Hurricane Sandy has come and gone and I am safe and sound here in coastal New York, still with electric power and a working telephone, missing cable television service but connected to the outside world via the internet. Considering the tremendous wind and water damage all around me and the tragic death toll, I am quite lucky and truly grateful.
From the White House, President Obama has been coordinating storm response from the White House. Mitt Romney, on the other hand, has been dodging questions about his primary campaign call to cut funding for the Federal Emergency Management Agency.
At a campaign rally in Kettering, Ohio, that was hastily repurposed as a hurricane relief event but nonetheless opened – incredibly, if not surprisingly - with a Romney biographical video, the candidate didn’t respond to what press accounts have reported were 14 direct questions about FEMA funding.
It was a typically tortured answer from Romney at one of the Republican primary debates earlier this year behind the barrage of questions, when he included FEMA in a federalist argument about devolving funding and power to the states, specifically with regard to disaster relief. “Absolutely,” he said when asked if he’d support shutting the agency down and having the states handle emergency relief on their own.
"Every time you have an occasion to take something from the federal government and send it back to the states, that's the right direction. And if you can go even further, and send it back to the private sector, that's even better.”

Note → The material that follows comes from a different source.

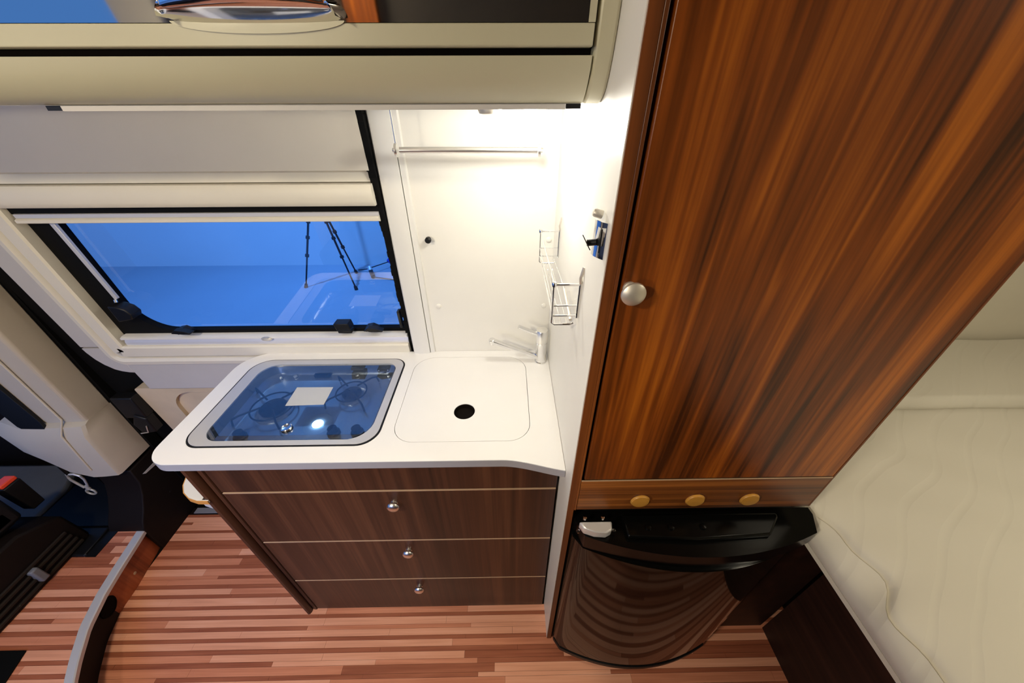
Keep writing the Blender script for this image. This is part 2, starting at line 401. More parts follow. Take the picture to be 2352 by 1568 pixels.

Whether Romney really would defund FEMA as president is uncertain, and probably unlikely. We all know Romney works hard at not saying what he means or meaning what he says. Most likely he was simply doing what he does instinctively—pandering to a particular audience to win a few more votes.
The response to Hurricane Sandy demonstrates why the federal government must be involved in disaster relief, particularly when our country is hit with a massive natural disaster that does crosses state lines.
Staunch Romney supporter Governor Chris Christie of New Jersey, speaking on Tuesday morning’s “Today” show, had praise for Romney’s opponent:
“The federal government’s response has been great. I was on the phone at midnight again last night with the president, personally. He has expedited the designation of New Jersey as a major disaster area… The president has been outstanding in this. The folks at FEMA, Craig Fugate, and his folks have been excellent.”
That’s the purpose of FEMA, and, truth be told, one of the purposes of a national government: to help our states and our citizens recover from disasters that they could not afford to handle by themselves. Conservative ideologues may want to believe they built everything themselves, but they sure aren’t equipped to fix everything themselves.
Romney’s running mate Paul Ryan’s 2012 budget proposal called for disaster relief funding to “be fully offset within the discretionary levels provided in this resolution.” Put simply, whenever a disaster occurs and the federal government steps into help, the cost of the response would be required to be met with cuts in other nondefense discretionary budget items. President Obama and the Democrats have vigorously opposed such a system.
All responsible citizens should oppose such a system. Disaster relief is an essential role of the federal government. Hamstringing this role in ideological debates is only courting further disaster (can you imagine Halliburton in a privatized emergency relief role?) and reflects the degree to which Republicans have become frighteningly isolated from reality.
It also exposes the dangerous corner into which candidates like Mitt Romney paint themselves when they stoop to pander to the ideologues.